I noticed in my research how much easier it was to list the species that benefit from blackberries than to name those that were displaced or extirpated. The first list is short and simple, the second impossibly complex. What do blackberries do? The outcome is inscrutable and complicated, but the action is simple. Perhaps that is enough to avoid the danger that the totalizing homogeneity of blackberry thickets across Cascadia might be taken for granted (D’Arcy Hutton, 2019).

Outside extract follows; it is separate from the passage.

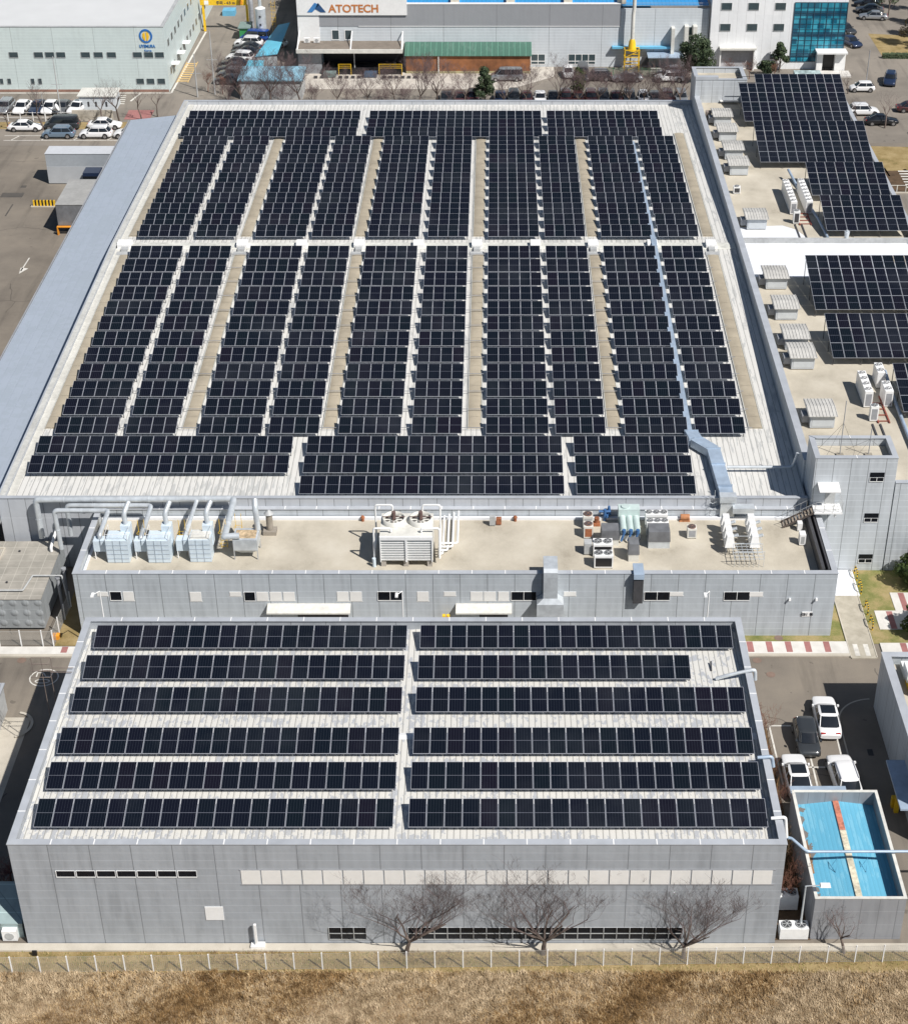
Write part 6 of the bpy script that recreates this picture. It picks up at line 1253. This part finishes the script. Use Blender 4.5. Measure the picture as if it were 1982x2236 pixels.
# ---- long grey works with sign
YA = 257.7
t = thing('sign_works', 'long grey works with white sign front and blue roof at the top of the view', 'building', (0, YA, 0))
def dbl(nm, m, *bxs):
    b = MB()
    for q in bxs: b.box(*q)
    return b.build(nm, m, t)
dbl('wall', clad_ato, (-30.6, 18.9, YA, YA + .4, 0, 6.35), (-30.6, -30.2, YA + .4, 300, 0, 11)); clad_up = cladding('cladding_upper', (.33, .34, .36), 8.12, -2.3 , 40, -9, dark=.4, var=.03)
dbl('upper_wall', clad_up, (-27.3, 18.9, YA - .06, YA + .4, 6.35, 9.7)); dbl('side_wall', clad_ato, (18.9, 32.5, YA, YA + .4, 0, 9.0))
dbl('trim', white, (-21.3, 18.9, YA - .1, YA - .06, 6.3, 6.38)); dbl('eaves', white, (-13.8, 18.9, YA - .12, YA + .5, 9.7, 9.82)); dbl('railing', midgrey, (18.9, 32.5, YA, YA + .05, 9.5, 9.55), (18.9, 32.5, YA, YA + .05, 9.85, 9.9))
dbl('sign_front', white, (-30.6, -13.8, YA - .3, YA + .4, 8.1, 12.6), (-30.6, -27.3, YA - .12, YA - .0, 0, 8.1))
blr = seam_roof('blue_roof_far', (.05, .32, .68), (.07, .36, .72), .6, .6, 0, ribdark=.75)
MB().exx([(YA + .4, 9.3), (YA + .4, 9.5), (275, 10.2), (292, 9.5), (292, 9.3)], -30.2, 32.4).build('roof', blr, t)
for x in (-7.1, 1.4, 10.2, 18.4): MB().box(x, x + 1.3, YA + .5, 272, 9.6, 10.25).build('roof_strip', plain('strip_beige', (.6, .56, .48), .6), t)
a = q2(85, 70, YA); lc = thing('wall_lettering', 'blue chevron mark with orange brown lettering on the white front', 'logo', (a[0], YA - .35, a[2]))
b = MB(); z0, z1_ = a[2], a[2] + 1.45; yy = YA - .35; x0 = a[0]
b.add([(x0, yy, z0), (x0 + 1.2, yy, z1_), (x0 + 1.9, yy, z1_ - .25), (x0 + 1.25, yy, z0 + .45), (x0 + .8, yy, z0)], [(0, 4, 3, 2, 1)], 0); b.add([(x0 + 1.25, yy, z0 + .5), (x0 + 1.75, yy, z1_), (x0 + 2.9, yy, z0), (x0 + 2.1, yy, z0)], [(0, 3, 2, 1)], 1)
b.build('chevron', [plain('chev_mid', (.06, .22, .5), .5), plain('chev_dark', (.03, .09, .22), .5)], lc)
text(lc, 'ATOTECH', q2(365, 70, YA)[0], z0 + .02, 1.62, YA - .33, plain('letter_orange', (.55, .2, .06), .5), bold=.045, sx=1.02)
for x in (-25.4, -23.4): windowpart(t, x, x + 1.0, 4.3, 5.7, YA, 1, 1, white, wg, fr=.12)
for x0, x1, n in ((5.3, 7.4, 2), (11.1, 15.2, 4), (28.9, 30.0, 1)):
    z = 5.0 if n == 1 else .95; windowpart(t, x0, x1, z, z + (1.0 if n > 1 else 1.2), YA, n, 1, white, wg, fr=.1); 
    if n > 1: windowpart(t, x0, x1, .45, .8, YA, n, 1, white, wg, fr=.08)
# loading dock with dark bay
zc_ = q2(400, 297, 253.2)[2]
t = thing('dock_canopy', 'flat brown topped canopy over the dark loading bay', 'canopy', (-22.4, 255, 0)); MB().box(-30.6, -14.4, 253.2, YA - .15, zc_ - .6, zc_).build('fascia', offwhite, t); MB().box(-30.4, -14.6, 253.4, YA - .2, zc_, zc_ + .04).build('roof', plain('gravel_brown', (.2, .17, .14), .9), t)
for x in (-30.5, -22.4, -14.6): MB().exx([(253.4, zc_), (253.3, zc_), (257.4, zc_ + 1.5), (257.6, zc_ + 1.5)], x, x + .18).build('brace', white, t)
MB().box(-26.9, -14.6, 257.4, 257.5, 0, zc_ - .6).build('bay', black, t); MB().box(-30.5, -26.9, 254.3, 254.5, 0, zc_ - .6).build('side_panel', grey, t); MB().tube([(-21.9, 254.5, 0), (-21.9, 254.5, zc_ - .6)], .1, 6).build('post', midgrey, t)
MB().box(-26.9, -14.7, 253.9, 257.3, 0, .9).build('dock', black, t)
facing_ac('left white condenser on the dock canopy', -29.2, 256.2, .9, .8, .4, 'condensers on the dock canopy', z=zc_ + .04); facing_ac('right white condenser on the dock canopy', -27.7, 256.2, .9, .8, .4, 'condensers on the dock canopy', z=zc_ + .04)
for x0, x1, lab in ((-24.3, -22.4, 'short yellow guard rail in front of the dark bay'), (-18.1, -14.6, 'long yellow guard rail at the right of the dark bay')):
    b = MB()
    for x in (x0, x1): b.tube([(x, 253.6, 0), (x, 253.6, 1.7)], .05, 6)
    for z in (1.1, 1.4, 1.7): b.tube([(x0, 253.6, z), (x1, 253.6, z)], .035, 6)
    tag(b.build('guard_rail', yellow), lab, 'rail', 'yellow guard rails')
for x, m, lab in ((-25.6, plain('leveller_green', (.18, .26, .25), .6), 'grey green dock leveller'), (-19.4, plain('leveller_blue', (.06, .1, .16), .6), 'dark blue dock leveller')): tag(MB().box(x - .95, x + .95, 252.2, 253.5, .1, .75).build('dock_leveller', m), lab + ' below the dark bay', 'dock leveller')
b = MB()
for k in range(17):
    x = -28 + k * .95
    if abs(x + 25.6) > 1.2 and abs(x + 19.4) > 1.2: b.box(x, x + .55, 251.9, 252.25, .015, .35)
tag(b.build('dock_bumpers', dark), 'row of small dark rubber stops along the dock edge', 'bumpers')
t = thing('green_canopy', 'lean-to with ribbed green translucent roof and rusty brown curtain wall', 'lean-to', (-4.4, 255, 0)); zt_ = q2(1000, 335, 254.4)[2]; grn = seam_roof('green_ribs', (.07, .16, .12), (.1, .19, .15), .55, .86, .1, ribdark=2.0)
MB().exx([(254.2, zt_), (254.2, zt_ + .08), (YA - .1, 3.95), (YA - .1, 3.85)], -14.2, 5.3).build('roof', grn, t); MB().box(-14.0, 5.1, 254.5, 254.6, 0.35, zt_).build('curtain', rustwall, t); MB().box(-14.0, 5.1, 254.4, 254.6, 0, .35).build('sill', plain('olive_kerb', (.4, .36, .2), .7), t)
MB().box(-9.1, -8.9, 254.3, 254.4, 0, zt_).build('post', offwhite, t)
# white chimney on yellow frame
p = q3(205, 385, 256.5); x = p[0]; t = thing('scrubber_chimney', 'tall white chimney standing on a yellow tank frame', 'chimney', (x, 256, 0))
MB().tube(bez([(x, 256.3, 4.6), (x, 256.3, 8.6), (x + .1, 256.3, 9.4), (x + .1, 256.3, 14)], .4), .3, 10).build('stack', offwhite, t); MB().tube([(x, 256.3, 3.0), (x, 256.3, 4.4), (x, 256.3, 4.8)], [.7, .5, .3], 12).build('tank', yellow, t)
b = MB()
for dx in (-1.1, 1.1):
    for dy in (-.7, .7): b.box(x + dx - .06, x + dx + .06, 256 + dy - .06, 256 + dy + .06, 0, 3.4)
for z in (1.1, 2.2, 3.3): b.box(x - 1.2, x + 1.2, 255.2, 255.3, z, z + .1).box(x - 1.2, x + 1.2, 256.7, 256.8, z, z + .1).box(x - 1.2, x - 1.1, 255.3, 256.7, z, z + .1)
b.tube([(x - 1.1, 255.25, 2.2), (x + 1.1, 255.25, 3.3)], .06, 4).tube([(x - 1.1, 255.25, 0), (x + 1.1, 255.25, 1.1)], .06, 4).build('frame', yellow, t)
for dx, w_, z0_, z1_, lab in ((6.0, .5, 1.5, 6.3, 'left tall pale duct on the works wall'), (8.0, .6, 1.5, 6.6, 'middle tall pale duct on the works wall'), (9.3, .6, 2.0, 6.6, 'right tall pale duct on the works wall')):
    b = MB(); b.box(x + dx, x + dx + w_, 256.4, YA - .02, z0_, z1_); tag(b.build('wall_duct', offwhite), lab, 'duct', 'tall pale ducts on the works wall')
t = thing('pipe_shelter', 'low grey lean-to with arched roof between chimney and evergreen', 'lean-to', (x + 5, 255, 0)); MB().box(x + 2.4, x + 8, 254.6, YA - .1, 2.3, 2.42).build('roof', galvblue, t); MB().box(x + 4.2, x + 7.2, 255.6, 255.7, 0, 2.3).build('wall', midgrey, t); MB().box(x + 1.5, x + 2.6, 255.6, 255.7, .8, 2.2).build('opening', dark, t)
MBb = MB().box(x - 3, x + 6.4, 256.9, YA - .05, 3.05, 3.35); tag(MBb.build('long_duct', bluerail), 'long bluish duct on the works wall behind the chimney', 'duct')
for k, xx in enumerate((x + 5.2, x + 2.8)):
    b = MB()
    for z in (.2, .55, .9): b.box(xx, xx + 2.2 - k * .6, 253.6, 254.0, z, z + .12)
    tag(b.build('pallet_stack', offwhite), ['low stack of pale pallets under the lean-to, right', 'low stack of pale pallets under the lean-to, left'][k], 'pallets', 'pallet stacks')
b = MB(); b.box(11, 17.5, 254.0, 254.05, 0, 1.3); tag(b.build('green_fence', plain('fence_green', (.06, .16, .08), .6)), 'low green fence behind the black crossover', 'fence') if 0 else None
t = thing('green_mesh_fence', 'green mesh fence in front of the yellow tank frame', 'fence', (20, 252.6, 0))
for k in range(13): MB().box(15.5 + k * 1.1, 15.58 + k * 1.1, 252.6, 252.68, 0, 1.5).build('post', plain('fence_green', (.06, .2, .1), .6), t)
b = MB()
for k in range(9): b.box(15.5, 28.7, 252.62, 252.65, .1 + k * .16, .13 + k * .16)
b.build('wire_mesh', plain('fence_green', (.06, .2, .1)), t)
# ---- white office with blue glass front
YO = 256.6
t = thing('office_block', 'white tiled office building with a large blue glass corner', 'building', (43, YO, 0))
MB().box(32.7, 53.4, YO, 275, 0, 12.4).build('wall', tile_w, t)
for z in (9.15, 5.95):
    for x in (34.15, 38.25, 42.35): windowpart(t, x, x + 1.55, z, z + 1.05, YO, 1, 1, midgrey, wg, fr=.08)
gx0, gx1 = 45.3, 53.35; bg_, gnt, gb = mk('blue_curtain_glass'); setb(gb, rough=.08, spec=.6); o_, s_ = pos(gnt)
ix = math_(gnt, 'FLOOR', math_(gnt, 'DIVIDE', s_[0], .98)); iz = math_(gnt, 'FLOOR', math_(gnt, 'DIVIDE', s_[2], .79)); cb = gnt.nodes.new('ShaderNodeCombineXYZ'); gnt.links.new(ix, cb.inputs[0]); gnt.links.new(iz, cb.inputs[1]); wn = gnt.nodes.new('ShaderNodeTexWhiteNoise'); wn.noise_dimensions = '2D'; gnt.links.new(cb.outputs[0], wn.inputs[0])
bandm = math_(gnt, 'MULTIPLY', math_(gnt, 'ADD', lines(gnt, s_[2], 3.2, 5.0, .8), 0), .75); cc = ramp(gnt, wn.outputs[0], [(0, (.01, .1, .17)), (.6, (.02, .23, .33)), (1, (.06, .36, .48))]); gnt.links.new(mix(gnt, bandm, cc, (.008, .03, .07)), gb.inputs[0])
MB().box(gx0, gx1, YO - .06, YO, 1.2, 10.3).build('glass_front', bg_, t)
b = MB()
for i in range(9): x = gx0 + (gx1 - gx0) * i / 8; b.box(x - .05, x + .05, YO - .12, YO - .06, 1.2, 10.3)
for k in range(12): z = 1.2 + 9.1 * k / 11; b.box(gx0, gx1, YO - .1, YO - .065, z - .03, z + .03)
b.build('mullions', plain('mullion', (.02, .06, .1), .4), t)
MB().box(49.0, 53.7, 254.3, YO - .13, 3.0, 3.25).build('entrance_canopy', white, t); MB().box(49.2, 50.1, YO - 1.4, YO - .13, 0, 3.0).build('entrance_wall', white, t); MB().box(52.0, 53.6, YO - 1.4, YO - .13, 0, 3.0).build('entrance_wall', white, t); MB().box(50.1, 52.0, YO - .5, YO - .13, 0.2, 2.9).build('entrance_door', black, t)
MB().box(49.5, 54.2, 252.4, 255.0, 0, .25).build('steps', pavewhite, t)
MB().box(34.2, 39.8, YO - 1.3, YO, 3.3, 3.6).build('shutter_canopy', offwhite, t); MB().box(34.5, 39.5, YO - .05, YO, .3, 3.1).build('shutter', plain('shutter_mid', (.4, .4, .42), .5), t); MB().box(34.3, 34.5, YO - .8, YO, 0, 3.3).box(39.5, 39.7, YO - .8, YO, 0, 3.3).build('shutter_side', white, t)
windowpart(t, 42.2, 43.4, 1.6, 2.3, YO, 1, 1, midgrey, wg)
MBb = MB().box(45.4, 49.4, 251.0, 253.2, .0, .9); tag(MBb.build('pale_planter', plain('marbled', (.4, .5, .5), .5, var=.4, scale=2)), 'low pale green marbled box in front of the office glass', 'planter')
t = thing('guard_post', 'white flat awning of a small building cut by the right edge', 'building', (66, 235, 0)); MB().box(64, 72, 233, 241, 2.6, 2.9).build('roof', white, t); MB().box(65, 72, 234, 240, 0, 2.6).build('wall', dark, t)
t = thing('dark_pergola', 'dark brown timber shelter beside the navy crossover', 'shelter', (61.5, 222, 0)); MB().box(59.3, 66, 222.5, 227, 2.2, 2.4).build('roof', plain('brown_timber', (.09, .06, .05), .8), t)
for xx in (59.5, 62.5): 
    for yy in (222.7, 226.6): MB().box(xx, xx + .2, yy, yy + .2, 0, 2.2).build('post', plain('brown_timber', (.09, .06, .05)), t)
MB().box(59.6, 66, 226.4, 226.5, 0, 2.2).build('back_wall', plain('brown_timber', (.09, .06, .05)), t)
p = at(1888, 196); t = thing('utility_pole', 'thin dark pole beside the small white hatchback at right', 'pole', (p[0], p[1], 0)); MB().tube([(p[0], p[1], 0), (p[0], p[1], 6)], .06, 6).build('pole', grey, t)
t = thing('low_rail', 'low pale rail in front of the black saloon at right', 'rail', (50, 205.5, 0))
for k in range(6): MB().box(47.2 + k * 1.15, 47.28 + k * 1.15, 205.9, 206, 0, .95).build('post', offwhite, t)
MB().box(47.2, 53, 205.93, 205.97, .9, .96).build('bar', offwhite, t)
b = MB(); b.box(47, 55, 205.5, 205.7, 0, .15); b.add([(55, 205.5, .15), (55.2, 205.7, .15), (58.2, 199, .15), (58, 198.9, .15)], [(0, 1, 2, 3)]); b.build('yard_kerb', concrete, kind='structure')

The very definition of landscape–that is, the disinterested viewing of land from a distance (as opposed to up close, while working it)–is inscribed with privilege. To refuse this distance, or at least, to insist on balancing it with a more intimate and painstaking knowledge, is to both situate and realize the limits of one’s knowledge. Perhaps somewhat counterintuitively, this makes it possible to see something new in landscape, while also creating the basis for an ethical engagement with it.

1 Comment

  1. Erin,
    Thank you for pointing to the fact, that many times what I SEE and receive, may be one small aspect of what a garden is communicating. Sadly, these conditioned eyes miss what a garden has to communicate and offer.

    I now see I should spend more time within “Being”, when in a garden, and look past the present visual to receive a deeper gift!